Senator Fulbright said: “I think the policy is correct that you are following.”

Senator Dirksen said that he felt that he should speak frankly in this conference and that, as we know, the Republican National Committee did get out a Battle Line publication in which they criticized the President for being less than candid in informing the people of the country, but, in essence, it was clear that the Republicans fully supported the President’s position.

Senator Dirksen said he would ask now, and he felt that it would help materially, if he could say to the policy luncheon that there is a point there that ought to be observed, and that there is a need to control what we say about this because of the possibility of getting into trouble with the ICC. The President then gave Senator Dirksen authority and some guidance on what he should say to his Republican colleagues to be helpful on this matter, without giving out exact figures. He asked Senator Dirksen to confirm the press reports, explaining why we couldn’t announce these figures publicly, and also to clarify the casualty figures as they had been presented at the meeting.

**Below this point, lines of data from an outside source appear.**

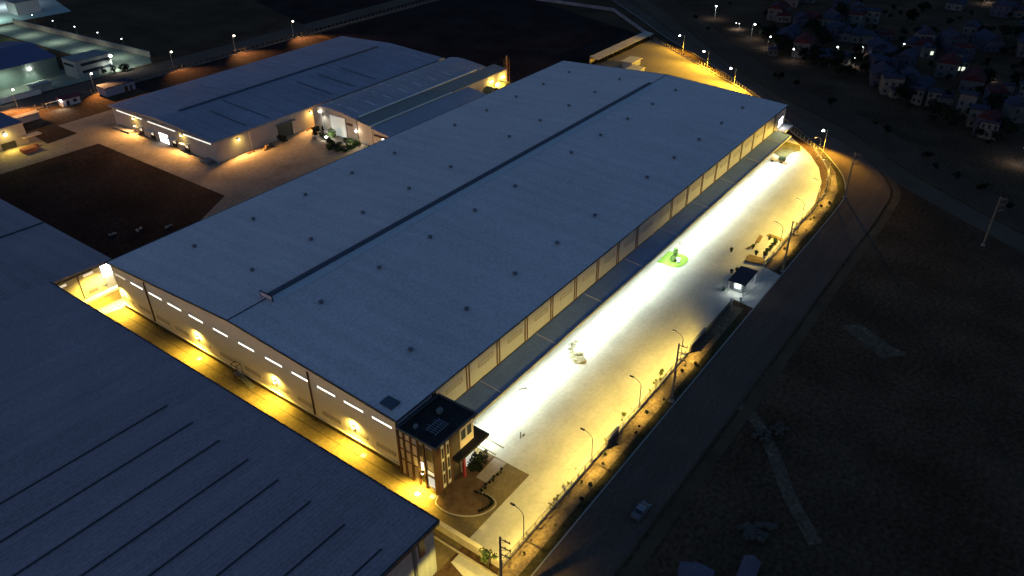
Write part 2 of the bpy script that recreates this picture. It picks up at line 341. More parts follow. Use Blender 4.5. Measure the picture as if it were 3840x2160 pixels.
rv = MB().xprism([(47.3,HR+.12),(47.3,HR+.75),(48.2,HR+1.0),(48.9,HR+.75),(48.9,HR+.12)], 10, 190).obj('ridge_vent', ridge_dark, roof)
MB().xprism([(45.1,HR+.08),(45.1,HR+.14),(47.29,HR+.5),(47.29,HR+.3)], 10, 190).obj('ridge_flashing', pale_flash, roof)
ev = MB(); frame(ev, 'x', 9.95, 46.0, 50.2, HR+.0, HR+1.5, .25, .2); ev.obj('vent_end_frame', dark_line, roof)
MB().box(9.76, 9.94, 46.26, 49.94, HR+.26, HR+1.24).obj('vent_end_panel', pale_flash, roof)
MB().box(-e, 9.7, 47.85, 48.15, HR+.16, HR+.28).obj('ridge_cap', dark_line, roof); MB().box(190.1, L+e, 47.85, 48.15, HR+.16, HR+.28).obj('ridge_cap', dark_line, roof)
def roofz(y): return HE+.12+(HR-HE+.08)*(1-abs(y-48)/48.45)
fanm = None
for x in (16,34,52,70,88.3,106,117.8,135.5,153.5,171.5,190):
    if x == 106: continue
    for y in (11.1,37.4,61.2,84.3):
        if fanm is None:
            f = MB().obox((0,0,.2),(.7,.7,.4)).tube((0,0,.4),(0,0,.6),.3,.4,10).tube((0,0,.6),(0,0,.8),.62,.1,10).obj('roof_fan', mat('fan', (.17,.18,.20), .6), roof); fanm = f
        else: f = fanm.copy(); C.objects.link(f); f.parent = roof
        f.location = (x, y, roofz(y)-.05)
MB().box(1.0,3.4,2.2,5.2,roofz(4)-.1,roofz(4)+.35).obj('roof_hatch', ridge_dark, roof)
# canopy over the docks, its floodlights
cn = MB().xprism([(-.07,6.0),(-.07,6.25),(-5.9,5.75),(-5.9,5.5)], 10.7, 196).obj('canopy', canopy_m, W)
MB().box(10.7,196,-6.05,-5.91,5.3,5.9).obj('canopy_fascia', mat('canopy fascia', (.22,.22,.22), .7), cn)
MB().box(10.7,196,-.20,-.07,6.26,6.5).obj('canopy_flashing', dark_line, W)
rb = None
for i in range(9):
    x = 24+i*20.4
    if rb is None: rb = MB().xprism([(-.3,.0),(-.3,.06),(-5.6,-.40),(-5.6,-.46)], -.1, .1).obj('canopy_seam', pale_flash, cn); q = rb
    else: q = rb.copy(); C.objects.link(q); q.parent = cn
    q.location = (x, 0, 6.26)
# pilasters and louvres on the side
pil = lv = None
for k in range(1, 20):
    x = 10.2*k
    if k == 10: continue
    if pil is None: pil = MB().box(-.62,-.28,-.16,-.061,6.5,HE-.2).box(.22,.56,-.16,-.061,6.5,HE-.2).obj('pilaster', brown, W); q = pil
    else: q = pil.copy(); C.objects.link(q); q.parent = W
    q.location = (x, 0, 0)
for k in range(1, 19):
    x = 10.2*k
    if lv is None: lv = frame(MB(), 'y', -.062, 3.4, 8.4, 9.7, 10.9, .10, .05).box(3.5,8.3,-.09,-.062,10.25,10.35).obj('louvre', louvre_m, W); q = lv
    else: q = lv.copy(); C.objects.link(q); q.parent = W
    q.location = (x, 0, 0)
MB().box(10.1,10.5,-.2,-.061,0.1,HE-.2).obj('downpipe', dark_line, W)
wy = [(95.8,90.6),(88.3,83.1),(80.6,75.3),(72.9,67.6),(64.7,59.4),(55.7,50.5),(46.8,41.5),(37.9,32.5),(29.5,24.6),(21.9,16.7),(14.3,9.0),(6.7,1.5)]
for i, (a, b) in enumerate(wy):
    k = 0 if i > 0 else .6
    wd = frame(MB(), 'x', -.002, b-.07, a-k*1.0+.07, 10.08, 10.72, .07, .07).obj('window', white_m, W)
    pn = MB(); nn_ = 5; q0 = b+.01; q1 = a-k-.01
    for j in range(nn_): pn.box(-.05,-.003,q0+(q1-q0)/nn_*j+(.05 if j else 0),q0+(q1-q0)/nn_*(j+1)-.05,10.16,10.64)
    pn.obj('pane', win_lit if i else win_dim, wd)
for i, (a, b) in enumerate(wy):
    q = frame(MB(), 'x', -.002, b-.2, a-.3, 3.15, 4.05, .09, .06).box(-.05,-.003,b,a-.5,3.5,3.6); q.obj('louvre', louvre_m, W)
for y in (81.6, 24.2, .12): MB().box(-.28,-.003,y-.14,y+.14,.0,HE-.3).obj('downpipe', brown, W)
MB().box(-.35,-.003,-.3,96,1.62,1.80).obj('drip_ledge', cream, W)
for y in (94.1, 63.2, 35.9, 12.3):
    f = MB().box(-.55,-.05,y-.25,y+.25,5.0,5.25).box(-.2,-.004,y-.12,y+.12,4.7,5.3).obj('wall_lamp', black_m, W)
    MB().box(-.52,-.1,y-.23,y+.23,4.9,4.99).ball((-.35,y,4.85),.30,8,5).obj('lamp_glass', lamp_y, f)
    spot(f, (-1.3,y,4.62), (-5.2,y,0), 15000, SODA, 162, .7, .2, batwing=.5)
    spot(f, (-.95,y,5.5), (0,y,4.9), 1900, SOD, 172, .6, .1)
# back wall lamps for the rear yard
for y in (20, 50, 80):
    f = MB().box(204.0,204.6,y-.25,y+.25,8.0,8.3).obj('wall_lamp', black_m, W)
    spot(f, (205.2,y,7.8), (210,y,0), 14000, SODA, 110, .8, .3)
# far corner glazed staircase, lit white
cw = frame(MB(), 'y', -.07, 197.5, 203.6, 6.4, 12.4, .25, .15).obj('stair_window', white_m, W)
MB().box(198.2,200.0,-.14,-.071,6.8,9.6).box(200.6,202.2,-.14,-.071,7.2,9.9).obj('pane', glow_w, cw)
MB().box(197.6,205.5,-3.2,-.07,5.6,6.0).obj('stair_canopy', white_m, W)
area(W, (200.4,-.9,8.2), (200.4,-1.2,6), 60, (1,1,1), 3, .5)
# dock doors under the canopy
dd = None
for k in range(2, 19):
    if dd is None: dd = MB().box(2.2,7.8,-.05,.0,1.75,5.2).obj('dock_door', grey_m, W); q = dd
    else: q = dd.copy(); C.objects.link(q); q.parent = W
    q.location = (10.2*k-10.2, 0, 0)
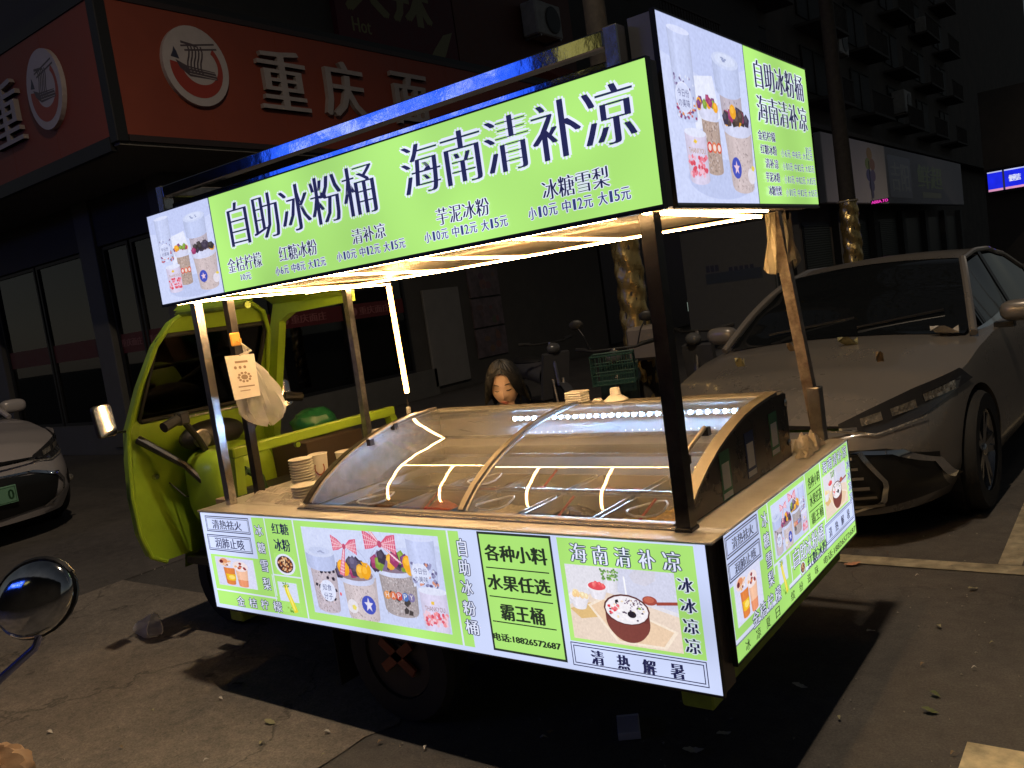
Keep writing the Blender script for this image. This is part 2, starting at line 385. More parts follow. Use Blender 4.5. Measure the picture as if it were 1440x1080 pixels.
# ---- little food pictures (flat print)
def rr(a, b): return random.uniform(a, b)
class Pic:
    """draws in a unit square mapped on rectangle r of a Print, t runs downwards"""
    def __init__(s, pr, r): s.p = pr; s.r = r; s.w = r[2]-r[0]; s.hh = r[3]-r[1]
    def m(s, x, t): return (s.r[0]+s.w*x, s.r[3]-s.hh*t)
    def poly(s, pts, col): s.p.poly([s.m(*q) for q in pts], col)
    def ell(s, x, t, a, b, col, n=18, **k): s.p.ell(s.m(x, t), a*s.w, b*s.hh, col, n, **k)
    def fleck(s, x, t, a, b, col):
        st = s.p.step; s.p.step = .00001; k0 = rr(0, 6.28); n = random.choice((4, 5, 6))
        s.poly([(x+a*rr(.6, 1)*math.cos(k0+6.283*i/n), t+b*rr(.6, 1)*math.sin(k0+6.283*i/n)) for i in range(n)], col); s.p.step = st
    def cup(s, cx, t0, t1, w0, w1, col, flecks=0, fcol=None, fs=.01, rim=None):
        """truncated cup with rounded bottom; shaded bands left and right as printed"""
        e = .16*w0*s.w/s.hh
        def sh(k, w): return tuple(min(1, c*k) for c in col)
        nb = 22
        for i_ in range(nb):
            a = -1+2*i_/nb; b = a+2/nb+.02; c_ = (a+b)/2; k = .80+.26*math.sqrt(max(0, 1-c_*c_))+.10*math.exp(-((c_+.35)/.12)**2)
            up = [(cx+w0/2*q, t0+e*math.sqrt(max(0, 1-q*q))*.3) for q in (a, min(b, 1))]
            dn = [(cx+w1/2*q, t1-e*.7+e*.7*math.sqrt(max(0, 1-q*q))) for q in (a, min(b, 1))]
            s.poly(up+dn[::-1], sh(k, 0))
        for _ in range(flecks):
            q = rr(0.04, .96); w = w0+(w1-w0)*q; a = rr(-.92, .92)
            fc = random.choice(fcol); s.fleck(cx+w/2*a, t0+(t1-t0)*q, fs*rr(.35, 1.0)*max(.3, math.sqrt(1-a*a)), fs*s.w/s.hh*rr(.35, 1.0), tuple(.5*p_+.5*q_ for p_, q_ in zip(fc, col)))
        if rim:
            s.ell(cx, t0, w0/2*1.06, e*1.1, rim)
    def cubes(s, cx, t, w, h, cols, n=14):
        for i in range(n):
            a = rr(-1, 1); x = cx+w/2*a; y = t-h*(.2+.8*math.sqrt(1-a*a)*rr(.2, 1)); c = random.choice(cols); z = w*.14
            zh = z*s.w/s.hh
            st = s.p.step; s.p.step = .00001
            k = rr(-.5, .5); nn = 9 if c[0] > .5 else 5; pts = [(x+z*math.cos(k+i2*6.283/nn), y+zh*math.sin(k+i2*6.283/nn)) for i2 in range(nn)]
            s.poly(pts, c)
            s.poly([(x+(p_[0]-x)*.55-z*.15, y+(p_[1]-y)*.5-zh*.25) for p_ in pts], tuple(min(1, q*1.25+.03) for q in c))
            s.p.step = st
PUR = rgb(120, 60, 120); ORG = rgb(240, 170, 40); DRK = rgb(66, 56, 76); TAN = rgb(186, 170, 172); MAG = rgb(160, 60, 110); GN = rgb(130, 160, 60)
TANF = [rgb(120, 100, 100), rgb(150, 130, 128), rgb(226, 210, 212), rgb(90, 76, 82), rgb(232, 220, 222)]
PWH = rgb(196, 204, 240); PW2 = rgb(222, 228, 252); BLU = rgb(70, 84, 190)

def star(pc, x, t, a, col):
    b = a*pc.w/pc.hh
    pc.poly([(x+(a if i % 2 == 0 else a*.42)*math.sin(i*math.pi/5), t-(b if i % 2 == 0 else b*.42)*math.cos(i*math.pi/5)) for i in range(10)], col)

def pic_tubs(pr, r, txt=True):
    """the photograph of fruit tubs printed on both upper signs"""
    pc = Pic(pr, r); p = pr; H = pc.w/pc.hh
    p.rect(r, rgb(208, 217, 252))
    pc.poly([(0, 0), (1, 0), (1, .16), (.5, .3), (0, .2)], rgb(196, 206, 246))
    pc.poly([(.25, .3), (.55, .26), (.6, .5), (.3, .6)], rgb(232, 236, 255))
    pc.ell(.55, .86, .4, .12, rgb(192, 202, 240))
    # tall bottle with label
    pc.cup(.22, .06, .56, .24, .22, rgb(196, 205, 240)); pc.ell(.22, .06, .12, .02, rgb(220, 226, 255))
    for _ in range(46): pc.fleck(.22+rr(-.1, .1), rr(.44, .54), .016, .012, random.choice([rgb(200, 110, 110), rgb(230, 150, 90), rgb(120, 90, 140), MAG, PW2]))
    for _ in range(30): pc.fleck(.22+rr(-.1, .1), rr(.30, .44), .012, .012, random.choice([rgb(110, 90, 140), rgb(160, 150, 190), PW2]))
    pc.ell(.2, .425, .085, .085, rgb(228, 232, 255)); pc.ell(.2, .425, .078, .078, rgb(214, 221, 252))
    if txt:
        for (s_, tt) in (('今日份', .405), ('の美味', .46)):
            a = pc.m(.14, tt+.018); b = pc.m(.26, tt-.026); p.text(s_, (a[0], a[1], b[0], b[1]), rgb(80, 82, 130))
    # fruit cup behind
    pc.cup(.47, .52, .84, .2, .19, rgb(182, 160, 150), 170, TANF+[rgb(110, 84, 74)], .012)
    pc.cup(.46, .42, .53, .26, .22, rgb(212, 214, 240)); pc.cubes(.455, .46, .2, .06, [ORG, MAG, GN, rgb(235, 150, 50), PUR], 16)
    for i, c in enumerate((rgb(214, 60, 60), rgb(226, 130, 90), rgb(210, 90, 60))):
        pc.ell(.43+i*.055, .68, .03, .032, c); pc.ell(.43+i*.055, .68, .018, .02, rgb(240, 220, 215))
    # large lidded cup
    pc.cup(.76, .34, .62, .28, .26, rgb(190, 180, 194), 90, TANF+[rgb(60, 54, 70)], .014)
    pc.cup(.74, .13, .37, .34, .32, rgb(192, 202, 238)); pc.ell(.74, .145, .17, .05, rgb(206, 215, 246)); pc.ell(.74, .14, .13, .036, rgb(216, 224, 250))
    for i in range(7): pc.fleck(.74+rr(-.06, .06), .14+rr(-.02, .02), .02, .008, rgb(150, 160, 200))
    # star cup
    pc.cup(.81, .56, .94, .36, .29, rgb(204, 188, 190), 200, TANF, .010)
    pc.cup(.8, .5, .6, .4, .37, rgb(208, 212, 240)); pc.cubes(.8, .53, .3, .09, [DRK, rgb(84, 66, 62), DRK, ORG, MAG, rgb(60, 52, 50)], 22)
    pc.ell(.74, .785, .062, .066, BLU); star(pc, .74, .785, .04, rgb(236, 205, 225))
    pc.ell(.93, .83, .05, .05, rgb(228, 222, 235)); pc.fleck(.96, .78, .03, .02, rgb(235, 210, 90))
    # small red cup
    pc.cup(.28, .6, .9, .24, .22, rgb(214, 206, 232)); pc.ell(.28, .61, .12, .025, rgb(226, 230, 252))
    for _ in range(50): pc.fleck(.28+rr(-.1, .1), rr(.74, .85), .02, .018, random.choice([rgb(220, 80, 100), rgb(235, 130, 150), rgb(240, 190, 210)]))
    pc.fleck(.27, .66, .03, .02, rgb(236, 200, 70))
    if txt:
        a = pc.m(.19, .725); b = pc.m(.37, .695); p.text('THANKYOU', (a[0], a[1], b[0], b[1]), rgb(180, 140, 90))

def bow(pc, x, t, a, tails=((-.55, 1.0),)):
    b = a*pc.w/pc.hh*.62; c1 = rgb(222, 96, 130); c2 = rgb(252, 226, 236)
    def hatch(q0, q1, q2, n):
        for i in range(1, n):
            f = i/n; pc.p.line([pc.m(q0[0]+(q1[0]-q0[0])*f, q0[1]+(q1[1]-q0[1])*f), pc.m(q0[0]+(q2[0]-q0[0])*f, q0[1]+(q2[1]-q0[1])*f)], .0024, c2)
        for i in range(1, 4):
            f = i/4; pc.p.line([pc.m(*q0), pc.m(q1[0]+(q2[0]-q1[0])*f, q1[1]+(q2[1]-q1[1])*f)], .0018, c2)
    for sx, ty in ((-1, .1), (1, -.1)):
        q1 = (x+sx*a, t-b*(.75+ty)); q2 = (x+sx*a*.96, t+b*(.5-ty)); pc.poly([(x, t), (x+sx*a*.5, t-b*.55), q1, q2, (x+sx*a*.5, t+b*.3)], c1); hatch((x, t), q1, q2, 8)
    for (dx, dy) in tails:
        q1 = (x+dx*a-.016, t+dy*b*2.2); q2 = (x+dx*a+.022, t+dy*b*2.2+.02); pc.poly([(x-.006, t), (x+.008, t), q2, q1], c1); hatch((x, t), q1, q2, 9)
    pc.ell(x, t, a*.14, b*.22, rgb(196, 80, 116))

def pic_buckets(pr, r, txt=True):
    pc = Pic(pr, r); H = pc.w/pc.hh
    pr.rect(r, rgb(203, 212, 246))
    pc.poly([(0, .0), (1, .0), (1, .1), (.5, .2), (.0, .28)], rgb(212, 220, 250))
    # cup A with lid
    pc.cup(.13, .45, .98, .21, .18, rgb(196, 184, 196), 240, TANF, .007)
    for _ in range(16): pc.fleck(.13+rr(-.09, .09), rr(.46, .85), .018, .03, rgb(44, 40, 58))
    pc.cup(.12, .26, .5, .235, .225, rgb(186, 196, 234)); pc.ell(.12, .27, .12, .07, rgb(208, 216, 246)); pc.ell(.12, .265, .085, .045, rgb(198, 207, 240))
    for i in range(7): pc.fleck(.12+rr(-.04, .04), .265+rr(-.02, .02), .012, .012, rgb(160, 168, 206))
    pc.ell(.14, .72, .062, .125, rgb(224, 230, 255))
    if txt:
        for (s_, tt) in (('知食', .69), ('分子', .79)):
            a = pc.m(.102, tt+.03); b = pc.m(.172, tt-.045); pr.text(s_, (a[0], a[1], b[0], b[1]), rgb(60, 70, 130), bold=.0006)
    # cup B
    pr.line([pc.m(.235+.30*k/12, .52-.33*math.sin(math.pi*k/12)) for k in range(13)], .002, rgb(176, 186, 220))
    pc.cup(.40, .5, 1.03, .26, .23, rgb(206, 193, 198), 260, TANF, .007)
    pc.cup(.375, .45, .62, .29, .28, rgb(202, 208, 238)); pc.ell(.375, .49, .135, .075, rgb(150, 130, 140)); pc.cubes(.375, .53, .24, .17, [DRK, rgb(100, 92, 124), ORG, rgb(236, 176, 60), MAG, DRK, rgb(80, 70, 84)], 24)
    pc.ell(.445, .82, .052, .105, BLU); star(pc, .445, .82, .034, rgb(230, 224, 245))
    pc.ell(.32, .86, .04, .08, rgb(230, 226, 236)); pc.fleck(.33, .87, .02, .04, rgb(236, 220, 110)); pc.fleck(.24, .74, .012, .03, rgb(230, 110, 120))
    bow(pc, .325, .19, .095)
    # cup C
    pr.line([pc.m(.47+.34*k/12, .40-.3*math.sin(math.pi*k/12)) for k in range(13)], .002, rgb(176, 186, 220))
    pc.cup(.685, .40, .9, .26, .23, rgb(172, 162, 166), 420, TANF+[rgb(230, 225, 232), rgb(90, 80, 84)], .007)
    for _ in range(7): pc.fleck(.69+rr(-.1, .1), rr(.6, .85), .026, .045, rgb(70, 64, 66))
    pc.cup(.665, .31, .48, .30, .275, rgb(206, 212, 240)); pc.ell(.665, .36, .14, .07, rgb(140, 120, 140)); pc.cubes(.665, .4, .26, .16, [ORG, PUR, rgb(130, 110, 150), DRK, rgb(236, 176, 60), MAG, GN, rgb(96, 84, 96)], 26)
    for i, (ch, c) in enumerate(zip('HAPPY', (rgb(226, 150, 80), rgb(216, 120, 80), rgb(206, 80, 70), rgb(80, 120, 190), rgb(130, 120, 170)))):
        x = .595+i*.042; pc.ell(x, .675, .023, .046, c)
        if txt: a = pc.m(x-.011, .70); b = pc.m(x+.011, .645); pr.text(ch, (a[0], a[1], b[0], b[1]), rgb(240, 236, 240), bold=.0004)
    bow(pc, .595, .13, .115, tails=((1.1, .45), (-.8, -.55)))
    # bottle D and small cup E
    pc.cup(.875, .03, .55, .19, .17, rgb(196, 205, 242)); pc.ell(.875, .04, .095, .03, rgb(214, 221, 252))
    for _ in range(60): pc.fleck(.875+rr(-.08, .08), rr(.3, .54), .013, .025, random.choice([rgb(120, 118, 160), rgb(214, 150, 130), rgb(150, 150, 190), PW2, rgb(90, 80, 130)]))
    pc.ell(.85, .40, .06, .105, rgb(222, 228, 254)); 
    if txt:
        for (s_, tt) in (('今日份', .385), ('の美味', .47)):
            a = pc.m(.805, tt+.025); b = pc.m(.895, tt-.04); pr.text(s_, (a[0], a[1], b[0], b[1]), rgb(80, 82, 130), bold=.0003)
    pc.cup(.91, .56, 1.02, .18, .165, rgb(214, 208, 236)); pc.ell(.91, .575, .095, .04, rgb(224, 228, 250))
    for _ in range(55): pc.fleck(.91+rr(-.075, .075), rr(.8, .93), .014, .03, random.choice([rgb(222, 90, 110), rgb(240, 150, 160), rgb(240, 200, 215)]))
    pc.fleck(.9, .7, .02, .03, rgb(236, 196, 80))
    if txt: a = pc.m(.845, .785); b = pc.m(.975, .735); pr.text('THANKYOU', (a[0], a[1], b[0], b[1]), rgb(150, 110, 110))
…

Congressman Halleck said to the President that if there should be an increase in the casualties, there was some danger in not conditioning our people to the receipt of that bad news. The President assured them that we would keep in touch, and if there was a change on the American involvement, we will call another meeting and go over the matter.

Speaker McCormack asked Secretary McNamara how our counter-guerrilla forces are being built up. Secretary McNamara outlined the increase from 2,000 to 5,000 (at Fort Bragg and elsewhere in our own U.S. [Page 633] forces) and told them about the two men per battalion in South Viet-Nam that were going to serve with the 90 South Vietnamese battalions on a rotational basis to bring experience to our junior officers.

Speaker McCormack said that he assumed that South Viet-Nam was very important to our own national security, but in Laos it was another story, and it would be disastrous to become committed in Laos. However, based on what Ambassador Harriman said, there are indications that the Soviets have a grave difference of opinion with the Chinese Communists and that if it were known that we were going to disengage ourselves, might that not be a good contribution to straightening out this matter? The President indicated that it would weaken our position to tell in advance about our plans in either place, and Speaker McCormack agreed with the President, but wanted to be sure he understood it clearly.

Senator Humphrey then asked for a comment on the Communist infiltration in North Thailand. Were the Thais at work on this? Were the Thais taking an active hand in guerrilla training, and do we have any training mission with the Thais at this stage to meet this threat before it becomes too difficult? Secretary Rusk responded that we have laid on a special program for Northeast Thailand involving both civic actions and increased security action.

There was then a discussion by Speaker McCormack and Secretary Rusk about the friendly and helpful attitudes of the Thais.

[Here follows discussion of unrelated matters.]

  1. Source: Kennedy Library, National Security Files, Chester V. Clifton Series, Conferences with the President, Vol. I, 1/25/61–12/27/62. Top Secret. The off-the-record meeting took place in the White House Cabinet Room.